>> BEGIN

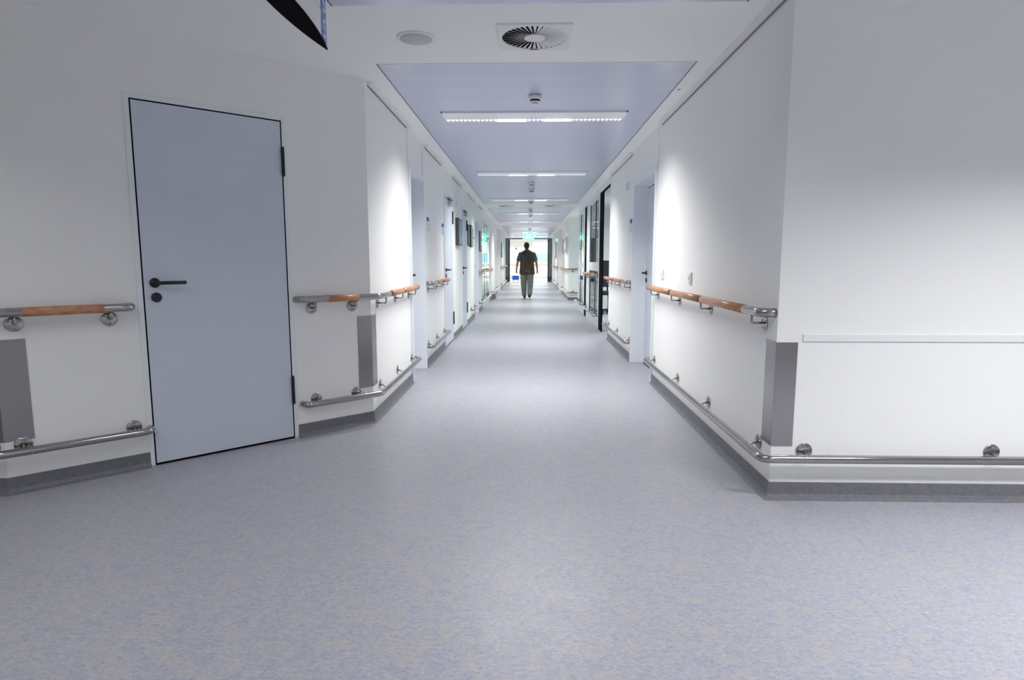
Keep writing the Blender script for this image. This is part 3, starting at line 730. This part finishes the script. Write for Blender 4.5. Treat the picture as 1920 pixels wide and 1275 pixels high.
# ------------------------------------------------------------------ right glazed screens and office
w2 = thing('window_2', 'glazed screen with two tall panes right of the open doorway', 'window', (WR+.03, 12, 0), kind='structure')
xa, xb = WR+.003, WR+.022; Z1 = 2.33
f = MB(); f.box((xa, 10.88, 0), (xb, 11.02, Z1)); f.box((xa, 12.60, 0), (xb, 13.22, Z1)); f.box((xa, 11.02, 2.26), (xb, 12.60, Z1)); f.box((xa, 11.02, .0), (xb, 12.60, .19))
part(f, 'white_frame', M_FRAME, w2, .003)
for y in (11.49, 12.44): part(MB().box((xa+.002, y, .19), (xb, y+.10, 2.26)), 'mullion', M_ANTH, w2)
part(MB().box((xa-.004, 11.02, 1.00), (xa+.010, 12.60, 1.16)), 'white_crossbar', M_FRAME, w2)
part(MB().box((xa+.008, 11.02, .19), (xa+.012, 12.60, 2.26)), 'glass_pane', M_GLASS, w2)
w3 = thing('window_3', 'narrow greenish glass panel beyond the black post', 'window', (WR+.03, 14.5, 0), kind='structure')
f = MB(); f.box((xa, 13.72, 0), (xb, 14.02, 2.30)); f.box((xa, 15.20, 0), (xb, 15.42, 2.30)); f.box((xa, 14.02, 2.24), (xb, 15.20, 2.30)); f.box((xa, 14.02, 0), (xb, 15.20, .19))
part(f, 'pale_frame', M_FRAME, w3, .003)
part(MB().box((xa+.002, 14.66, .19), (xb, 14.78, 2.24)), 'mullion', M_ANTH, w3)
part(MB().box((xa-.004, 14.02, 1.02), (xa+.010, 15.20, 1.14)), 'white_crossbar', M_FRAME, w3)
part(MB().box((xa+.008, 14.02, .19), (xa+.012, 15.20, 2.24)), 'glass_pane', M_GLASS, w3)
tag(MB().box((xa+.004, 13.22, 0), (xb, 13.72, 2.32)).build('trim_1', M_DARK), kind='structure')
tag(MB().box((xa+.004, 10.40, 0), (xb, 10.88, Z1)).box((xa+.004, 9.50, Z1-.03), (xb, 10.40, Z1)).build('trim_2', M_DARK), kind='structure')
st = thing('door_label', 'small blue and white sticker on the nearest glass pane', 'sticker', (xa+.02, 11.25, 1.5))
part(MB().box((xa+.003, 11.20, 1.50), (xa+.007, 11.34, 1.585)), 'white_field', M_WHITE, st); part(MB().box((xa+.003, 11.20, 1.590), (xa+.007, 11.34, 1.635)), 'blue_field', M_BLUE, st)
# office walls
ow = MB(); ow.box((1.465, 9.23, 0), (4.4, 9.38, H)); ow.box((1.27, 15.42, 0), (1.76, 15.57, H)); ow.box((1.76, 15.42, 0), (4.4, 15.57, H))
ow.box((4.25, 9.38, 0), (4.4, 15.42, .9)); ow.box((4.25, 9.38, 2.2), (4.4, 15.42, H)); ow.box((4.25, 9.38, .9), (4.4, 11.2, 2.2)); ow.box((4.25, 13.2, .9), (4.4, 15.42, 2.2))
tag(ow.build('wall_office', M_MID), kind='structure')
tag(MB().box((4.30, 11.2, .9), (4.34, 13.2, 2.2)).build('window_4', M_GLASS), kind='structure')
# office chair seen through the doorway
ch = thing('office_chair', 'black office chair glimpsed through the open doorway on the right', 'chair', (1.80, 14.0, 0))
cx, cy = 1.80, 14.0
b = MB()
for k in range(5):
    a = 2*math.pi*k/5+.3; b.tube([(cx, cy, .10), (cx+.27*math.cos(a), cy+.27*math.sin(a), .075)], .02, 8, radii=[.025, .016])
part(b, 'star_base', M_BLACK, ch)
for k in range(5):
    a = 2*math.pi*k/5+.3; part(MB().lathe([(.028, -.018), (.030, 0), (.028, .018)], (cx+.27*math.cos(a), cy+.27*math.sin(a), .0305), (-math.sin(a), math.cos(a), 0), 14), 'castor', M_BLACK, ch)
part(MB().tube([(cx, cy, .09), (cx, cy, .44)], .028, 12), 'gas_lift', M_GREYP, ch)
part(MB().box((cx-.24, cy-.23, .43), (cx+.24, cy+.25, .51)), 'seat', mat('black_fabric', (.012, .013, .018), .9), ch, .03)
Tb = Matrix.Translation((cx, cy+.24, .60)) @ Matrix.Rotation(math.radians(-12), 4, 'X')
bk = MB().box((-.19, -.03, 0), (.16, .04, .60), Tb); bk.tube([(cx, cy+.05, .45), (cx, cy+.26, .50), (cx, cy+.27, .68)], .018, 8)
part(bk, 'backrest', mat('black_mesh', (.004, .005, .010), .8), ch, .02)
for s in (-1, 1):
    part(MB().tube(rounded([(cx+s*.22, cy+.1, .47), (cx+s*.28, cy+.1, .48), (cx+s*.28, cy+.05, .70), (cx+s*.28, cy-.12, .70)], .03), .016, 8), 'armrest', M_BLACK, ch)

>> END

> [Work to complete]: Quote the data above in full and without alteration; skip the pictures.

> [Solved exercise]:
Keep writing the Blender script for this image. This is part 3, starting at line 730. This part finishes the script. Write for Blender 4.5. Treat the picture as 1920 pixels wide and 1275 pixels high.
# ------------------------------------------------------------------ right glazed screens and office
w2 = thing('window_2', 'glazed screen with two tall panes right of the open doorway', 'window', (WR+.03, 12, 0), kind='structure')
xa, xb = WR+.003, WR+.022; Z1 = 2.33
f = MB(); f.box((xa, 10.88, 0), (xb, 11.02, Z1)); f.box((xa, 12.60, 0), (xb, 13.22, Z1)); f.box((xa, 11.02, 2.26), (xb, 12.60, Z1)); f.box((xa, 11.02, .0), (xb, 12.60, .19))
part(f, 'white_frame', M_FRAME, w2, .003)
for y in (11.49, 12.44): part(MB().box((xa+.002, y, .19), (xb, y+.10, 2.26)), 'mullion', M_ANTH, w2)
part(MB().box((xa-.004, 11.02, 1.00), (xa+.010, 12.60, 1.16)), 'white_crossbar', M_FRAME, w2)
part(MB().box((xa+.008, 11.02, .19), (xa+.012, 12.60, 2.26)), 'glass_pane', M_GLASS, w2)
w3 = thing('window_3', 'narrow greenish glass panel beyond the black post', 'window', (WR+.03, 14.5, 0), kind='structure')
f = MB(); f.box((xa, 13.72, 0), (xb, 14.02, 2.30)); f.box((xa, 15.20, 0), (xb, 15.42, 2.30)); f.box((xa, 14.02, 2.24), (xb, 15.20, 2.30)); f.box((xa, 14.02, 0), (xb, 15.20, .19))
part(f, 'pale_frame', M_FRAME, w3, .003)
part(MB().box((xa+.002, 14.66, .19), (xb, 14.78, 2.24)), 'mullion', M_ANTH, w3)
part(MB().box((xa-.004, 14.02, 1.02), (xa+.010, 15.20, 1.14)), 'white_crossbar', M_FRAME, w3)
part(MB().box((xa+.008, 14.02, .19), (xa+.012, 15.20, 2.24)), 'glass_pane', M_GLASS, w3)
tag(MB().box((xa+.004, 13.22, 0), (xb, 13.72, 2.32)).build('trim_1', M_DARK), kind='structure')
tag(MB().box((xa+.004, 10.40, 0), (xb, 10.88, Z1)).box((xa+.004, 9.50, Z1-.03), (xb, 10.40, Z1)).build('trim_2', M_DARK), kind='structure')
st = thing('door_label', 'small blue and white sticker on the nearest glass pane', 'sticker', (xa+.02, 11.25, 1.5))
part(MB().box((xa+.003, 11.20, 1.50), (xa+.007, 11.34, 1.585)), 'white_field', M_WHITE, st); part(MB().box((xa+.003, 11.20, 1.590), (xa+.007, 11.34, 1.635)), 'blue_field', M_BLUE, st)
# office walls
ow = MB(); ow.box((1.465, 9.23, 0), (4.4, 9.38, H)); ow.box((1.27, 15.42, 0), (1.76, 15.57, H)); ow.box((1.76, 15.42, 0), (4.4, 15.57, H))
ow.box((4.25, 9.38, 0), (4.4, 15.42, .9)); ow.box((4.25, 9.38, 2.2), (4.4, 15.42, H)); ow.box((4.25, 9.38, .9), (4.4, 11.2, 2.2)); ow.box((4.25, 13.2, .9), (4.4, 15.42, 2.2))
tag(ow.build('wall_office', M_MID), kind='structure')
tag(MB().box((4.30, 11.2, .9), (4.34, 13.2, 2.2)).build('window_4', M_GLASS), kind='structure')
# office chair seen through the doorway
ch = thing('office_chair', 'black office chair glimpsed through the open doorway on the right', 'chair', (1.80, 14.0, 0))
cx, cy = 1.80, 14.0
b = MB()
for k in range(5):
    a = 2*math.pi*k/5+.3; b.tube([(cx, cy, .10), (cx+.27*math.cos(a), cy+.27*math.sin(a), .075)], .02, 8, radii=[.025, .016])
part(b, 'star_base', M_BLACK, ch)
for k in range(5):
    a = 2*math.pi*k/5+.3; part(MB().lathe([(.028, -.018), (.030, 0), (.028, .018)], (cx+.27*math.cos(a), cy+.27*math.sin(a), .0305), (-math.sin(a), math.cos(a), 0), 14), 'castor', M_BLACK, ch)
part(MB().tube([(cx, cy, .09), (cx, cy, .44)], .028, 12), 'gas_lift', M_GREYP, ch)
part(MB().box((cx-.24, cy-.23, .43), (cx+.24, cy+.25, .51)), 'seat', mat('black_fabric', (.012, .013, .018), .9), ch, .03)
Tb = Matrix.Translation((cx, cy+.24, .60)) @ Matrix.Rotation(math.radians(-12), 4, 'X')
bk = MB().box((-.19, -.03, 0), (.16, .04, .60), Tb); bk.tube([(cx, cy+.05, .45), (cx, cy+.26, .50), (cx, cy+.27, .68)], .018, 8)
part(bk, 'backrest', mat('black_mesh', (.004, .005, .010), .8), ch, .02)
for s in (-1, 1):
    part(MB().tube(rounded([(cx+s*.22, cy+.1, .47), (cx+s*.28, cy+.1, .48), (cx+s*.28, cy+.05, .70), (cx+s*.28, cy-.12, .70)], .03), .016, 8), 'armrest', M_BLACK, ch)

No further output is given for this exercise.